The Miccosukees of Florida, kin to the Seminoles and Creeks, but consistently aloof from both tribal organizations, have emerged from the Everglades after more than a century and are now going into their own tribal business.
With a constitution and bylaws that were formulated and approved in January 1962, the Miccosukees are now, for the first time in the history of the Bureau of Indian Affairs, accepting Federal aid from the United States.
The Department of the Interior reports that December 19 is set for the dedication of their first tribal enterprise--a restaurant financed in part by a $150,000 Bureau loan. Located 40 miles west of Miami, it is expected to attract the steady stream of tourists who travel U. S. 41, the Tamiami Trail. The restaurant and an adjacent new filling station are expected to provide employment to tribal members and produce revenue for the tribal budget. The enterprise, to be maintained by Miccosukee workmen and staffed with Miccosukee waitresses, has already brought some measure of prosperity to Miccosukee families. Tribal members were among the construction workers.
The restaurant is only the beginning. Ground was broken earlier this month for a two-room schoolhouse to serve the three dozen school-age Miccosukees who are enrolled tribal members. At present these children, ranging in ages from 6 to 15, are attending class in a one-room portable structure provided by Dade County. The Bureau of Indian Affairs will finance the new school and has already provided two teachers.
A community center and 15 modern “chickees” will complete the Miccosukee tribal complex. Construction of the multipurpose center will be financed by the Bureau, and the homes will be underwritten by the Public Housing Administration. A model house, already completed, retains the traditional thatched roof (under which is modern beam-and-board roofing) and is composed of four large rooms, kitchen and bath. The local public power company has sent homemaking demonstrators to the Miccosukees to show women how to use the modern stoves, refrigerators and other appliances that will change the way of family life on this stretch of the Tamiami Trail.
There are 140 enrolled members of the Miccosukee Tribe, but the Bureau employees who have been working with them estimate that there are probably 200 or more other Miccosukees who are living in the Everglades area and it is expected that they will eventually take part in the tribal activities. The Bureau of Indian Affairs is providing job training so that tribal members may be employed in the tribal ventures.
The Miccosukees are no strangers to residents of southern Florida. Jimmy Tiger's Indian Village--the homestead of his family and relatives about 30 miles west of Miami on the Tamiami Trail--is open to the public; and a crafts shop markets Jackets, blouses, skirts and similar clothing of Miccosukee creation and design, as well as moccasins and other handicrafts from the Cherokee Reservation in North Carolina.

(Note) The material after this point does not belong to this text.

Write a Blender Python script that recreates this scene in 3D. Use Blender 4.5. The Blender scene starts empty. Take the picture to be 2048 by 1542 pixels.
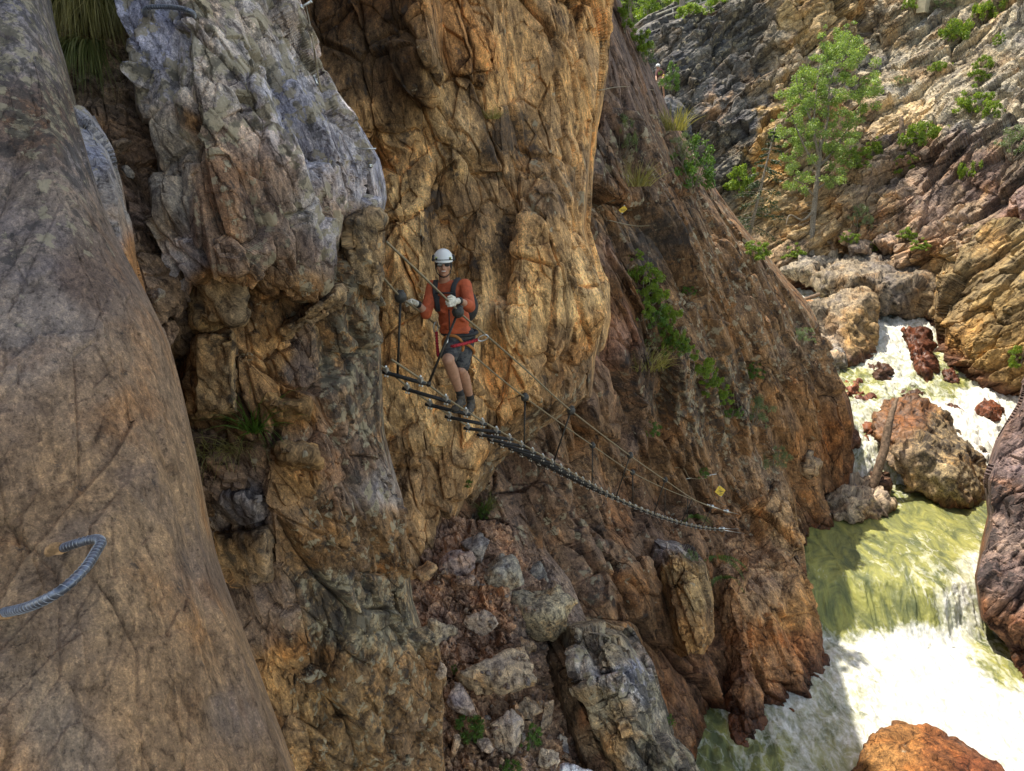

While crafts work is not as prevalent among the Miccosukees as among some of the tribes of the Southwest, visitors to the new restaurant and other buildings being planned will be able to feast their eyes upon a variety of Indian-made artifacts created by Indian art students as part of the interior decor. (The students attend the Institute of American Indian Art in Santa Fe, New Mexico, operated by the Bureau of Indian Affairs.) For example, the windows in the restaurant, an i-frame structure, will be decorated with fenestrations by a youthful Seneca weaver. Paintings, sculpture, lamps, murals, and even the stone carvings on the concrete buttresses are products of the Institute's students, all Indians, who represent several tribes from all parts of the United States. The motif is in keeping with the tropical environment and faithful to Miccosukee tradition.
Why, after centuries of isolation in the Everglades, have the Miccosukees decided to change their way of life? Philleo Nash, Commissioner of Indian Affairs, suggests a reason:
“The Miccosukees," Nash says, "recognize the root of the Indian's problem today--he is often so far removed from the mainstream of American society that he gets only the backwash. The Miccosukees are learning to choose, in this time of change, the things they should keep and the things they must discard."